Dataset content →
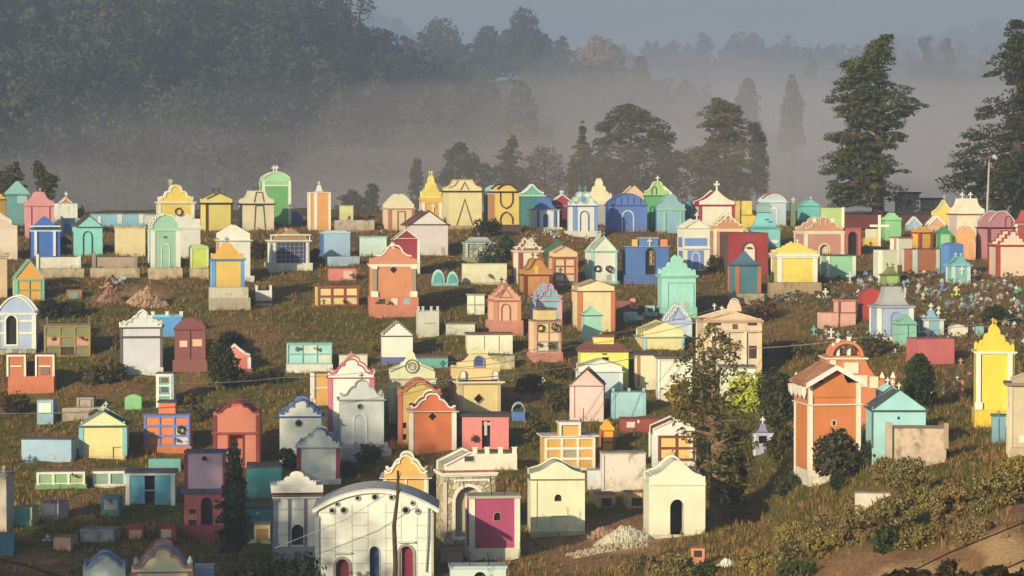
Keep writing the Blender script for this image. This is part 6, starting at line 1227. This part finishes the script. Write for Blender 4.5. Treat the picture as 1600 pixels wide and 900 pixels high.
# ------------------------------------------------------------------ grass
def grass(name, n, col, hmin, hmax, dens):
    Yv = 62 + (228 - 62) * rng.uniform(size=n) ** 0.8; px = rng.uniform(-30, 1630, n); X = (px - 800) / F * Yv
    P = []
    for i in range(n):
        z = G(X[i], Yv[i]); a, b = proj(X[i], Yv[i], z)
        if b > 925 or b < 330: continue
        e = zone(EARTH, a, b); g = zone(GREEN, a, b)
        if rng.uniform() < e * .85: continue
        q = wobble(21, X[i], Yv[i], .12, 3)
        if dens == 'green' and rng.uniform() > .35 + .65 * g + q: continue
        if dens == 'dry' and rng.uniform() < .5 * g - q * .8 - .1: continue
        P.append((X[i], Yv[i], z))
    P = np.array(P); m = len(P); B = 6
    p = np.repeat(P, B, 0); N = len(p); h = rng.uniform(hmin, hmax, (N, 1)) * (0.7 + np.repeat(rng.uniform(0, .8, (m, 1)), B, 0))
    a = rng.uniform(0, 2 * math.pi, (N, 1)); off = np.concatenate([np.cos(a), np.sin(a), np.zeros_like(a)], 1); p = p + off * rng.uniform(0, .22, (N, 1))
    t = np.concatenate([-np.sin(a), np.cos(a), np.zeros_like(a)], 1) * rng.uniform(.02, .05, (N, 1))
    tip = p + off * h * rng.uniform(.1, .7, (N, 1)) + np.array([0, 0, 1]) * h
    p = p - np.array([0, 0, .06])
    V_ = np.stack([p - t, p + t, tip], 1).reshape(-1, 3)
    o = np_obj(name, V_, np.arange(N * 3).reshape(-1, 3), mat(col, 'dryleaf')); return tag(o, kind='stuff')
grass('dry_grass', 30000, (0.24, 0.165, 0.07), .08, .24, 'dry')
grass('green_grass', 26000, (0.12, 0.12, 0.03), .08, .22, 'green')

# rubble heap and stones
def rubble(name, px, row, w, h, n, col, label=None, size=.16):
    Y = depth_at(px, row); s = F / Y; mb = MB()
    for i in range(n):
        a, q = rng.uniform(0, 6.28), math.sqrt(rng.uniform()); x = math.cos(a) * q * w / 2 / s; y = math.sin(a) * q * w / 2 / s * .7
        X = (px - 800) / F * Y + x; z = G(X, Y + y) + (1 - q) * h / s * rng.uniform(.6, 1) ; r = size * rng.uniform(.4, 1.2)
        vs = [Vector(v).normalized() * r * rng.uniform(.65, 1.15) for v in [(1, 0, 0), (-1, 0, 0), (0, 1, 0), (0, -1, 0), (0, 0, 1), (0, 0, -1)]]
        mb.add([(X + v.x, Y + y + v.y, z + v.z) for v in vs], [(0, 2, 4), (2, 1, 4), (1, 3, 4), (3, 0, 4), (2, 0, 5), (1, 2, 5), (3, 1, 5), (0, 3, 5)])
    o = mb.build(name, mat(col, 'plaster', .5)); return tag(o, kind='stuff')
rubble('rubble', 976, 846, 84, 24, 900, 'dccaa4', size=.17)
rubble('rubble', 950, 862, 130, 7, 420, 'c8ae88', size=.09)
rubble('rubble', 940, 835, 60, 14, 160, 'b88868', size=.12)
rubble('rubble', 1135, 885, 24, 10, 90, 'f0e8d4', size=.14)
rubble('dirt_mound', 230, 476, 60, 26, 420, 'c89a70', size=.22)
rubble('dirt_mound', 172, 474, 36, 24, 260, 'a87858', size=.2)
rubble('dirt_mound', 700, 446, 40, 6, 90, 'b08c68', size=.14)

# ------------------------------------------------------------------ trees and bushes of the cemetery
tree('slender_tree', 'slender half-bare broadleaf tree with small dark leaves standing in front of the white arched tomb', 1120, depth_at(1122, 812), [(512, 1095, 1130), (535, 1070, 1160), (570, 1036, 1178), (605, 1026, 1182), (640, 1036, 1190), (690, 1056, 1194), (740, 1078, 1188), (785, 1104, 1160)],
     clumps=150, per=24, cr=.40, leaf=.10, col=(.085, .095, .03), bark=(.20, .15, .10), tr=.26, inner=.0, trunk_to=.95, limbs=46)
tree('broadleaf_tree', 'dark dense tree in the shaded gully just right of the slender tree', 1150, depth_at(1150, 800) + 1, [(670, 1130, 1155), (700, 1112, 1166), (745, 1108, 1172), (775, 1125, 1165)], clumps=44, per=50, cr=.5, leaf=.1, col=(.035, .045, .018), tr=.16, limbs=20)
bush('dark_bush', 'tall dark bush-like tree above the lilac-grey tomb, left of the tall orange tomb', 1216, 672, 56, 112, leaf=.13, per=80, n=24, col=(.045, .06, .022), cr=.6)
bush('dark_bush', 'spreading dark bush under the tall bush left of the tall orange tomb', 1222, 715, 50, 50, leaf=.13, per=80, n=14, col=(.05, .06, .022), cr=.5)
bush('leafy_bush', 'bright yellow-green bush catching the sun right of the slender tree', 1168, 645, 62, 62, leaf=.13, per=80, n=26, col=(.44, .55, .08))
bush('leafy_bush', 'smaller yellow-green bush beside the cream doorway tomb', 1062, 640, 34, 52, leaf=.12, per=60, n=16, col=(.45, .36, .07))
bush('poinsettia_bush', 'dark round poinsettia bush with red tips in front of the tall orange tomb', 1312, 735, 72, 66, leaf=.13, per=110, n=26, col=(.04, .055, .03), flowers='a83c48', fl=.10, Y=depth_at(1312, 745) - 2.5)
tree('round_tree', 'dense round dark green tree beside the plain coral red box tomb', 1437, depth_at(1437, 636), [(558, 1428, 1446), (575, 1414, 1458), (600, 1408, 1464), (625, 1412, 1462), (640, 1425, 1455)], clumps=60, per=150, cr=.5, leaf=.075, col=(.035, .06, .018), tr=.12, inner=.5)
tree('leafy_tree', 'dark leafy tree half hiding the coral and white tomb on the left slope', 350, depth_at(350, 612), [(533, 340, 352), (550, 322, 368), (572, 318, 382), (590, 325, 395), (600, 340, 372)], clumps=60, per=55, cr=.4, leaf=.1, col=(.035, .045, .018), bark=(.1, .07, .05), tr=.1, inner=.1)
tree('slim_conifer', 'dark slim cypress standing in front of the two-storey pink tomb', 365, depth_at(365, 880), [(694, 362, 370), (720, 352, 378), (760, 347, 388), (790, 340, 395), (830, 335, 392), (858, 345, 385)], clumps=110, per=60, cr=.42, leaf=.1, style='pad', col=(.025, .04, .025), tr=.12, inner=.3, limbs=40)
for px, row, w, h, c, lb in [(420, 925, 100, 62, (.02, .035, .016), 'dark bushy treetop at the bottom edge left of the vaulted chapel'), (465, 935, 70, 75, (.02, .035, .018), 'dark bush touching the lower left corner of the vaulted chapel'), (380, 940, 60, 60, (.022, .035, .016), 'low dark bush at the bottom edge under the slim cypress'),
                      (150, 600, 52, 40, (.07, .07, .03), 'olive green bush on the slope left of the grey-white tomb'), (185, 598, 30, 36, (.075, .075, .035), 'small olive bush against the foot of the grey-white tomb'), (190, 545, 30, 30, (.08, .07, .035), 'pale dry bush beside the upper part of the grey-white tomb'),
                      (110, 495, 60, 26, (.04, .05, .02), 'dark green bushes on the bank above the olive niche block'), (75, 500, 30, 36, (.025, .035, .02), 'shaded bush between the pale blue tomb and the orange and green niche tomb'),
                      (540, 745, 80, 26, (.03, .045, .02), 'dark green shrubs behind the left shoulder of the vaulted chapel'), (575, 720, 50, 26, (.06, .07, .06), 'greyish shrub beside the grey terrace wall'), (448, 730, 26, 34, (.02, .035, .02), 'small dark shrub at the foot of the white and blue tomb'),
                      (825, 612, 46, 30, (.07, .07, .04), 'scrubby bush on the bank right of the yellow church-like tomb'), (1180, 560, 40, 36, (.09, .12, .05), 'light green bush right of the two-storey pink-cream tomb'), (1170, 505, 46, 26, (.07, .055, .03), 'brown thorny scrub right of the two-storey pink-cream tomb'),
                      (1120, 425, 34, 26, (.05, .05, .02), 'dark shrub between the tall white-blue tomb and the dark teal tomb'), (1365, 560, 50, 40, (.06, .065, .03), 'scrubby bush behind the orange bell arch'), (1300, 575, 60, 30, (.06, .06, .025), 'low scrub on the brow left of the orange bell arch'),
                      (1232, 770, 36, 34, (.03, .05, .018), 'small dark green bush on the slope below the tall orange tomb'), (1310, 765, 22, 28, (.025, .045, .02), 'little dark bush on the dry slope under the poinsettia'), (1360, 725, 36, 40, (.03, .05, .02), 'dark green weeds at the foot of the pale turquoise tomb'),
                      (1555, 508, 50, 34, (.03, .05, .02), 'dark green bush above the crown of the bright yellow tomb'), (1470, 720, 30, 30, (.03, .06, .03), 'green leafy weed at the right end of the concrete enclosure'), (990, 725, 40, 24, (.06, .055, .03), 'reddish brown weeds on the bank above the mould-streaked box tomb'),
                      (1210, 640, 50, 70, (.03, .04, .018), 'shaded bush under the tall dark bush-like tree'), (770, 425, 40, 50, (.025, .06, .03), 'dark green shrub behind the cream box tomb'), (760, 372, 60, 30, (.03, .04, .02), 'dark shrub behind the grey-green stone tomb'),
                      (220, 762, 30, 18, (.04, .05, .02), 'weeds above the roof of the teal shed-like tomb'), (900, 780, 20, 16, (.05, .06, .02), 'tuft of weeds between the cream tomb and the small ochre grave')]:
    bush('dark_bush' if sum(c) < .11 else 'scrub_bush', lb, px, min(row, 990), w, h, n=16, per=60, leaf=.11, col=c, stems=False, Y=None if row < 900 else depth_at(px, 900) - (row - 900) * .15 - 1)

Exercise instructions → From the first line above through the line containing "0.03), .08, .22, 'green')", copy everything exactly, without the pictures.

Problem solution →
Keep writing the Blender script for this image. This is part 6, starting at line 1227. This part finishes the script. Write for Blender 4.5. Treat the picture as 1600 pixels wide and 900 pixels high.
# ------------------------------------------------------------------ grass
def grass(name, n, col, hmin, hmax, dens):
    Yv = 62 + (228 - 62) * rng.uniform(size=n) ** 0.8; px = rng.uniform(-30, 1630, n); X = (px - 800) / F * Yv
    P = []
    for i in range(n):
        z = G(X[i], Yv[i]); a, b = proj(X[i], Yv[i], z)
        if b > 925 or b < 330: continue
        e = zone(EARTH, a, b); g = zone(GREEN, a, b)
        if rng.uniform() < e * .85: continue
        q = wobble(21, X[i], Yv[i], .12, 3)
        if dens == 'green' and rng.uniform() > .35 + .65 * g + q: continue
        if dens == 'dry' and rng.uniform() < .5 * g - q * .8 - .1: continue
        P.append((X[i], Yv[i], z))
    P = np.array(P); m = len(P); B = 6
    p = np.repeat(P, B, 0); N = len(p); h = rng.uniform(hmin, hmax, (N, 1)) * (0.7 + np.repeat(rng.uniform(0, .8, (m, 1)), B, 0))
    a = rng.uniform(0, 2 * math.pi, (N, 1)); off = np.concatenate([np.cos(a), np.sin(a), np.zeros_like(a)], 1); p = p + off * rng.uniform(0, .22, (N, 1))
    t = np.concatenate([-np.sin(a), np.cos(a), np.zeros_like(a)], 1) * rng.uniform(.02, .05, (N, 1))
    tip = p + off * h * rng.uniform(.1, .7, (N, 1)) + np.array([0, 0, 1]) * h
    p = p - np.array([0, 0, .06])
    V_ = np.stack([p - t, p + t, tip], 1).reshape(-1, 3)
    o = np_obj(name, V_, np.arange(N * 3).reshape(-1, 3), mat(col, 'dryleaf')); return tag(o, kind='stuff')
grass('dry_grass', 30000, (0.24, 0.165, 0.07), .08, .24, 'dry')
grass('green_grass', 26000, (0.12, 0.12, 0.03), .08, .22, 'green')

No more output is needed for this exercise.